### Written instruction
Repeat verbatim, and only, the lines of the data below, beginning at the line that contains "M_oak_plain, M_oak_h, M_slate['L'])" and stopping after the line that contains "wall', 'chalkboard', 'framed menu boards')".
┌──
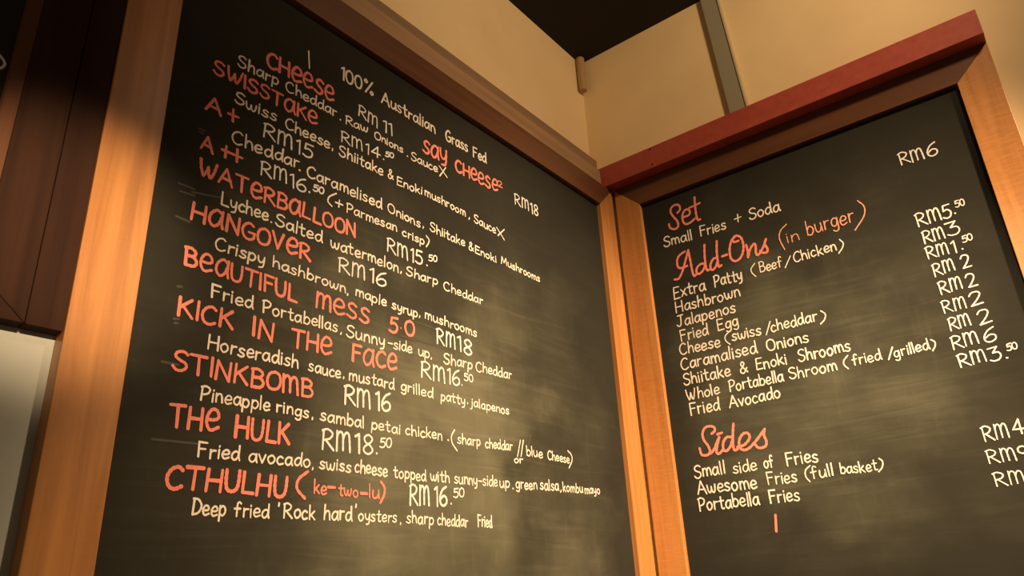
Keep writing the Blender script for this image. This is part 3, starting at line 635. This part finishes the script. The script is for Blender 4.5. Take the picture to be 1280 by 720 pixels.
def lettering(board, side, seed):
    rng = random.Random(seed)
    for b, kind, name, items in LETTERING:
        if b != side:
            continue
        bm = bmesh.new()
        for it in items:
            if it[0] in '~/':
                pts = it[1]
                w = {'heading': 0.0056, 'price': 0.004, 'description': 0.0036, 'note': 0.0036}[kind]
                if side == 'R' and kind == 'heading':
                    w = 0.0076
                ribbon(bm, catmull(pts) if it[0] == '~' else pts, w, LETTERS_Y, rng)
            else:
                write_word(bm, *it, kind, rng, LETTERS_Y, 0.86 if side == 'R' else 1.0)
        for f in bm.faces:
            f.normal_update()
            if f.normal.y > 0:
                f.normal_flip()
        me = bpy.data.meshes.new('chalk_' + kind)
        bm.to_mesh(me)
        bm.free()
        me.materials.append(M_chalk[kind])
        o = bpy.data.objects.new('chalk_' + kind, me)
        COL.objects.link(o)
        o.parent = board
        word = {'heading': 'chalk heading reading ', 'price': 'chalk price ', 'description': 'chalk line reading ', 'note': 'chalk note reading '}[kind]
        o['label'] = NO_NAME.get(name, TINT[kind] + ' ' + word + name)


def smears(board):
    """Half wiped chalk strokes left on the slate."""
    rng = random.Random(11)
    for pts in SMEARS:
        bm = bmesh.new()
        ribbon(bm, pts, 0.0042, 0.016 - 0.0003, rng)
        for f in bm.faces:
            f.normal_update()
            if f.normal.y > 0:
                f.normal_flip()
        me = bpy.data.meshes.new('chalk_smear')
        bm.to_mesh(me)
        bm.free()
        me.materials.append(M_dust)
        o = bpy.data.objects.new('chalk_smear', me)
        COL.objects.link(o)
        o.parent = board
        o['label'] = 'faint half-wiped chalk smear'


def frame(board, u0, u1, z0, z1, ws, wr, th, mv, mh, slate_mat):
    """Mitred frame round the opening u0..u1, z0..z1 with the slate set 16 mm back."""
    def piece(name, pts, m):
        link(name, prism_bm(pts, 'y', 0.0, th), m, board, 0.0015)
    g = 0.0004
    piece('frame_stile', [(u0, z0), (u0, z1), (u0 - ws, z1 + wr - g), (u0 - ws, z0 - wr + g)], mv)
    piece('frame_stile', [(u1, z0), (u1 + ws, z0 - wr + g), (u1 + ws, z1 + wr - g), (u1, z1)], mv)
    piece('frame_rail', [(u0, z1), (u1, z1), (u1 + ws - g, z1 + wr), (u0 - ws + g, z1 + wr)], mh)
    piece('frame_rail', [(u0, z0), (u0 - ws + g, z0 - wr), (u1 + ws - g, z0 - wr), (u1, z0)], mh)
    link('slate_panel', boxes((u0 - 0.012, u1 + 0.012, 0.016, th - 0.003, z0 - 0.012, z1 + 0.012)), slate_mat, board)


# ------------------------------------------------------------------ the three chalkboards
left = empty('chalkboard', (0, 0, 0), 0,
             'large chalkboard listing burgers in red and cream chalk, between pale wall and corner', 'chalkboard', 'framed menu boards')
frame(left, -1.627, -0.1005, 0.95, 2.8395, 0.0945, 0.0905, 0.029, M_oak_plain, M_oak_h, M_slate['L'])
lettering(left, 'L', 3)
smears(left)

right = empty('chalkboard', (0, 0, 0), -math.pi / 2,
              'chalkboard with Set, Add-Ons and Sides lists under the red rail', 'chalkboard', 'framed menu boards')
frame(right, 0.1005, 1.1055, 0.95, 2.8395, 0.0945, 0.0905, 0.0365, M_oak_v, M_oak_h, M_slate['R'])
lettering(right, 'R', 8)

far = empty('chalkboard', (0, 0, 0), 0,
            'dark-framed chalkboard cut off at the left edge, above pale wall', 'chalkboard', 'framed menu boards')
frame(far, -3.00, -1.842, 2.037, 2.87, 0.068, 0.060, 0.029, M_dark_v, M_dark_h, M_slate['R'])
M_edge = wood('walnut_bead', (0.12, 0.052, 0.028), (0.18, 0.08, 0.042), True, 0.7, spec=0.1)
link('frame_bead', prism_bm([(-1.842, 0.002), (-1.842, 0.0155), (-1.862, 0.0155), (-1.8595, 0.012)], 'z', 2.037, 2.87), M_edge, far)
bm_o = bmesh.new()
ribbon(bm_o, catmull([(-1.905, 2.395), (-1.884, 2.392), (-1.870, 2.380), (-1.869, 2.372), (-1.876, 2.363), (-1.895, 2.360)]), 0.004, LETTERS_Y, random.Random(2))
link('chalk_letter', bm_o, M_chalk['description'], far)

# ------------------------------------------------------------------ timbers, trunking, conduit
tag(link('timber_batten', boxes((-1.7725, -1.7228, 0.002, 0.029, 1.977, 2.93)), M_dark_v, None, 0.0015),
    'dark wooden batten upright between the left-edge chalkboard and the burger chalkboard', 'batten')

red = empty('timber_rail', (-0.047, 0, 2.931), 0, 'red painted timber rail with screw holes above the right chalkboard', 'rail')
link('rail_body', boxes((0, 0.083, -1.20, 0.098, 0.0, 0.083)), M_red, red, 0.002)
for yy, zz in ((-0.1909, 3.0045 - 2.931), (-0.1918, 2.9440 - 2.931)):
    bm = bmesh.new()
    cyl(bm, (-0.0012, yy, zz), 'x', 0.0038, 0.004, 16)
    link('screw_head', bm, M_screw, red)

tan = empty('timber_rail', (0, 0, 2.931), 0, 'pale tan timber rail along the top of the burger chalkboard', 'rail')
link('rail_body', prism_bm([(0.016, 0), (0.098, 0), (0.098, 0.076), (0.019, 0.076), (0.019, 0.072), (0.016, 0.070)], 'x', -1.72, -0.049), M_tan, tan)
link('rail_capping', prism_bm([(0.026, 0.0765), (0.098, 0.0765), (0.098, 0.122), (0.030, 0.122), (0.026, 0.118)], 'x', -1.72, -0.049), M_tan_d, tan)

tr = empty('cable_trunking', (0.037, -0.49, 3.0), 0, 'grey-green cable trunking rising from behind the red rail', 'trunking')


def slant(bm):
    for v in bm.verts:
        v.co.y += 0.055 * (v.co.z - 0.20)
    return bm


link('trunking_body', slant(boxes((-0.020, -0.0004, -0.029, 0.029, 0.0, CEIL - 3.0 - 0.001))), M_grey, tr, 0.001)
link('trunking_edge_highlight', slant(boxes((-0.024, -0.0005, -0.035, -0.0295, 0.0, CEIL - 3.0 - 0.001))), plain('painted_edge_highlight', (0.62, 0.50, 0.30), 0.4), tr)  # pale strip colours in the highlight along the trunking edge

cd = bmesh.new()
cyl(cd, (0.006, 0.082, 3.425), 'z', 0.0175, CEIL - 3.4255, 24)
tag(link('pipe_stub', cd, M_duct, None, 0.004), 'short brown painted pipe stub hanging from the dark ceiling in the corner', 'pipe')
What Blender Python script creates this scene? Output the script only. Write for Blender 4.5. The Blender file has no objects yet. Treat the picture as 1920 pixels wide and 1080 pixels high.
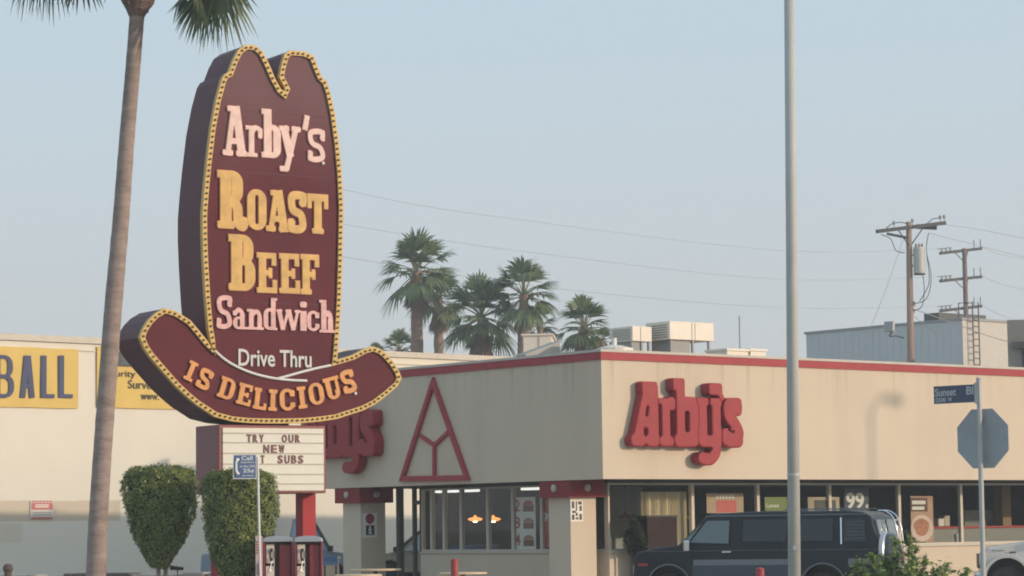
import bpy, bmesh, math, random
import numpy as np
from mathutils import Vector, Matrix
R_ = math.radians
rnd = random.Random(7)
sc = bpy.context.scene
col = sc.collection

# ---------------------------------------------------------------- camera, sky, sun, exposure
F_PX, PITCH, ROLL, EYE = 4900.0, 0.0920, 0.0131, 1.6
CP, SP, CR, SR = math.cos(PITCH), math.sin(PITCH), math.cos(ROLL), math.sin(ROLL)
FW = Vector((0, CP, SP)); _r0 = Vector((1, 0, 0)); _u0 = Vector((0, -SP, CP))
RT = _r0 * CR - _u0 * SR
UP = _r0 * SR + _u0 * CR
CAM = Vector((0, 0, EYE))
cam_data = bpy.data.cameras.new('camera')
cam_data.sensor_width = 36
cam_data.lens = F_PX / 1920 * 36
cam_data.clip_start = 0.5
cam_data.clip_end = 6000
cam = bpy.data.objects.new('camera', cam_data)
col.objects.link(cam)
mw = Matrix.Identity(4)
for i in range(3):
    mw[i][0], mw[i][1], mw[i][2], mw[i][3] = RT[i], UP[i], -FW[i], CAM[i]
cam.matrix_world = mw
sc.camera = cam

SUN_EL = R_(14.0)
SUN_H = Vector((0.94, -0.342, 0))
HAZE = 0.0012
SUN_H = SUN_H.normalized()          # low sun behind the camera's right shoulder
world = bpy.data.worlds.new('World'); sc.world = world
world.use_nodes = True
nt = world.node_tree; nt.nodes.clear()
wo = nt.nodes.new('ShaderNodeOutputWorld'); bg = nt.nodes.new('ShaderNodeBackground')
sky = nt.nodes.new('ShaderNodeTexSky'); sky.sky_type = 'NISHITA'; sky.sun_disc = False
sky.sun_elevation = SUN_EL; sky.sun_rotation = math.atan2(SUN_H.x, SUN_H.y)
sky.air_density = 1.0; sky.dust_density = 5.0; sky.ozone_density = 1.0; sky.altitude = 50
bg.inputs['Strength'].default_value = 0.15
# hazy summer sky: the Nishita sky veiled by pale haze that thickens towards the horizon
wtc = nt.nodes.new('ShaderNodeTexCoord'); wsx = nt.nodes.new('ShaderNodeSeparateXYZ'); wcr = nt.nodes.new('ShaderNodeValToRGB'); wmx = nt.nodes.new('ShaderNodeMix'); wmx.data_type = 'RGBA'
wcr.color_ramp.elements[0].position = 0.0; wcr.color_ramp.elements[0].color = (3.75, 3.70, 3.70, 1)
wcr.color_ramp.elements[1].position = 0.30; wcr.color_ramp.elements[1].color = (2.6, 3.6, 4.3, 1)
wmx.inputs[0].default_value = 0.8
nt.links.new(wtc.outputs['Generated'], wsx.inputs[0]); nt.links.new(wsx.outputs[2], wcr.inputs[0]); nt.links.new(sky.outputs[0], wmx.inputs[6]); nt.links.new(wcr.outputs[0], wmx.inputs[7])
nt.links.new(wmx.outputs[2], bg.inputs[0]); nt.links.new(bg.outputs[0], wo.inputs[0])
sd = bpy.data.lights.new('sun', 'SUN'); sd.energy = 2.0; sd.angle = R_(0.9); sd.color = (1.0, 0.80, 0.61)
sun = bpy.data.objects.new('sun', sd); col.objects.link(sun)
sdir = Vector((SUN_H.x * math.cos(SUN_EL), SUN_H.y * math.cos(SUN_EL), math.sin(SUN_EL)))
sun.rotation_euler = (-sdir).to_track_quat('-Z', 'Y').to_euler()
sc.view_settings.view_transform = 'Standard'; sc.view_settings.look = 'None'
sc.view_settings.exposure = 0.45; sc.view_settings.gamma = 1.0
sc.cycles.use_denoising = True
sc.cycles.filter_width = 1.9
sc.cycles.max_bounces = 8; sc.cycles.transparent_max_bounces = 16

# ---------------------------------------------------------------- pixel helpers (1920x1080 photo pixels)
def ray(px, py):
    return (FW * F_PX + RT * (px - 960) + UP * (540 - py)).normalized()
def atY(px, py, Y):
    d = ray(px, py); return CAM + d * (Y / d.y)
def on_plane(px, py, o, n):
    d = ray(px, py); return CAM + d * ((o - CAM).dot(n) / d.dot(n))
def foot(px, Y, py=1000, z=0.0):
    p = atY(px, py, Y); return Vector((p.x, p.y, z))
def frame(o, xdir):
    """x along xdir, y horizontally into the surface, z up"""
    x = Vector((xdir.x, xdir.y, 0)).normalized(); z = Vector((0, 0, 1)); y = z.cross(x)
    m = Matrix.Identity(4)
    for i in range(3):
        m[i][0], m[i][1], m[i][2], m[i][3] = x[i], y[i], z[i], o[i]
    return m
def loc(fr, px, py, y=0.0):
    """local (x, z) where the pixel's ray meets the plane local y = y"""
    n = fr.to_3x3() @ Vector((0, 1, 0)); o = fr @ Vector((0, y, 0))
    q = fr.inverted() @ on_plane(px, py, o, n); return q.x, q.z

# ---------------------------------------------------------------- materials
MATS = {}
def mat(name, c, rough=0.7, metal=0.0, var=0.0, vscale=4.0, bump=0.0, bscale=60.0, coat=0.0, spec=0.5, stretch=None, emit=None):
    if name in MATS: return MATS[name]
    m = bpy.data.materials.new(name); m.use_nodes = True
    n = m.node_tree; b = n.nodes['Principled BSDF']
    b.inputs['Base Color'].default_value = (*c, 1); b.inputs['Roughness'].default_value = rough
    b.inputs['Metallic'].default_value = metal; b.inputs['Specular IOR Level'].default_value = spec
    b.inputs['Coat Weight'].default_value = coat
    if emit:
        b.inputs['Emission Color'].default_value = (*emit[0], 1); b.inputs['Emission Strength'].default_value = emit[1]
    tc = n.nodes.new('ShaderNodeTexCoord'); vec = tc.outputs['Object']
    if stretch:
        mp = n.nodes.new('ShaderNodeMapping'); mp.inputs['Scale'].default_value = stretch
        n.links.new(vec, mp.inputs[0]); vec = mp.outputs[0]
    if var:
        ns = n.nodes.new('ShaderNodeTexNoise'); ns.inputs['Scale'].default_value = vscale
        ns.inputs['Detail'].default_value = 6; ns.inputs['Roughness'].default_value = 0.65
        n.links.new(vec, ns.inputs['Vector'])
        cr = n.nodes.new('ShaderNodeValToRGB')
        lo = [max(0, x * (1 - var)) for x in c]; hi = [min(1, x * (1 + var)) for x in c]
        cr.color_ramp.elements[0].position = 0.3; cr.color_ramp.elements[1].position = 0.7
        cr.color_ramp.elements[0].color = (*lo, 1); cr.color_ramp.elements[1].color = (*hi, 1)
        n.links.new(ns.outputs['Fac'], cr.inputs[0]); n.links.new(cr.outputs[0], b.inputs['Base Color'])
    if bump:
        nb = n.nodes.new('ShaderNodeTexNoise'); nb.inputs['Scale'].default_value = bscale; nb.inputs['Detail'].default_value = 4
        n.links.new(vec, nb.inputs['Vector'])
        bp = n.nodes.new('ShaderNodeBump'); bp.inputs['Strength'].default_value = bump; bp.inputs['Distance'].default_value = 0.02
        n.links.new(nb.outputs['Fac'], bp.inputs['Height']); n.links.new(bp.outputs[0], b.inputs['Normal'])
    MATS[name] = m
    return m
def leaf_mat(name, c0, c1, rough=0.6, trans=0.25):
    m = bpy.data.materials.new(name); m.use_nodes = True
    n = m.node_tree; b = n.nodes['Principled BSDF']; out = n.nodes['Material Output']
    g = n.nodes.new('ShaderNodeNewGeometry'); cr = n.nodes.new('ShaderNodeValToRGB')
    cr.color_ramp.elements[0].color = (*c0, 1); cr.color_ramp.elements[1].color = (*c1, 1)
    n.links.new(g.outputs['Random Per Island'], cr.inputs[0]); n.links.new(cr.outputs[0], b.inputs['Base Color'])
    b.inputs['Roughness'].default_value = rough; b.inputs['Specular IOR Level'].default_value = 0.3
    t = n.nodes.new('ShaderNodeBsdfTranslucent'); n.links.new(cr.outputs[0], t.inputs[0])
    mx = n.nodes.new('ShaderNodeMixShader'); mx.inputs[0].default_value = trans
    n.links.new(b.outputs[0], mx.inputs[1]); n.links.new(t.outputs[0], mx.inputs[2]); n.links.new(mx.outputs[0], out.inputs[0])
    return m
def glass_mat(name, tint=(0.93, 0.95, 0.94), refl=1.0):
    m = bpy.data.materials.new(name); m.use_nodes = True
    n = m.node_tree; n.nodes.remove(n.nodes['Principled BSDF']); out = n.nodes['Material Output']
    ge = n.nodes.new('ShaderNodeNewGeometry'); dp = n.nodes.new('ShaderNodeVectorMath'); dp.operation = 'DOT_PRODUCT'
    n.links.new(ge.outputs['Incoming'], dp.inputs[0]); n.links.new(ge.outputs['Normal'], dp.inputs[1])
    ab = n.nodes.new('ShaderNodeMath'); ab.operation = 'ABSOLUTE'; n.links.new(dp.outputs['Value'], ab.inputs[0])
    om = n.nodes.new('ShaderNodeMath'); om.operation = 'SUBTRACT'; om.inputs[0].default_value = 1.0; n.links.new(ab.outputs[0], om.inputs[1])
    pw_ = n.nodes.new('ShaderNodeMath'); pw_.operation = 'POWER'; pw_.inputs[1].default_value = 5.0; n.links.new(om.outputs[0], pw_.inputs[0])
    f = n.nodes.new('ShaderNodeMath'); f.operation = 'MULTIPLY_ADD'; f.inputs[1].default_value = 0.9; f.inputs[2].default_value = 0.025; n.links.new(pw_.outputs[0], f.inputs[0])
    t = n.nodes.new('ShaderNodeBsdfTransparent'); t.inputs[0].default_value = (*tint, 1)
    g = n.nodes.new('ShaderNodeBsdfGlossy'); g.inputs['Roughness'].default_value = 0.02; g.inputs[0].default_value = (refl, refl, refl, 1)
    mx = n.nodes.new('ShaderNodeMixShader'); n.links.new(f.outputs[0], mx.inputs[0])
    n.links.new(t.outputs[0], mx.inputs[1]); n.links.new(g.outputs[0], mx.inputs[2]); n.links.new(mx.outputs[0], out.inputs[0])
    return m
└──
### The output
frame(left, -1.627, -0.1005, 0.95, 2.8395, 0.0945, 0.0905, 0.029, M_oak_plain, M_oak_h, M_slate['L'])
lettering(left, 'L', 3)
smears(left)

right = empty('chalkboard', (0, 0, 0), -math.pi / 2,
              'chalkboard with Set, Add-Ons and Sides lists under the red rail', 'chalkboard', 'framed menu boards')
frame(right, 0.1005, 1.1055, 0.95, 2.8395, 0.0945, 0.0905, 0.0365, M_oak_v, M_oak_h, M_slate['R'])
lettering(right, 'R', 8)

far = empty('chalkboard', (0, 0, 0), 0,
            'dark-framed chalkboard cut off at the left edge, above pale wall', 'chalkboard', 'framed menu boards')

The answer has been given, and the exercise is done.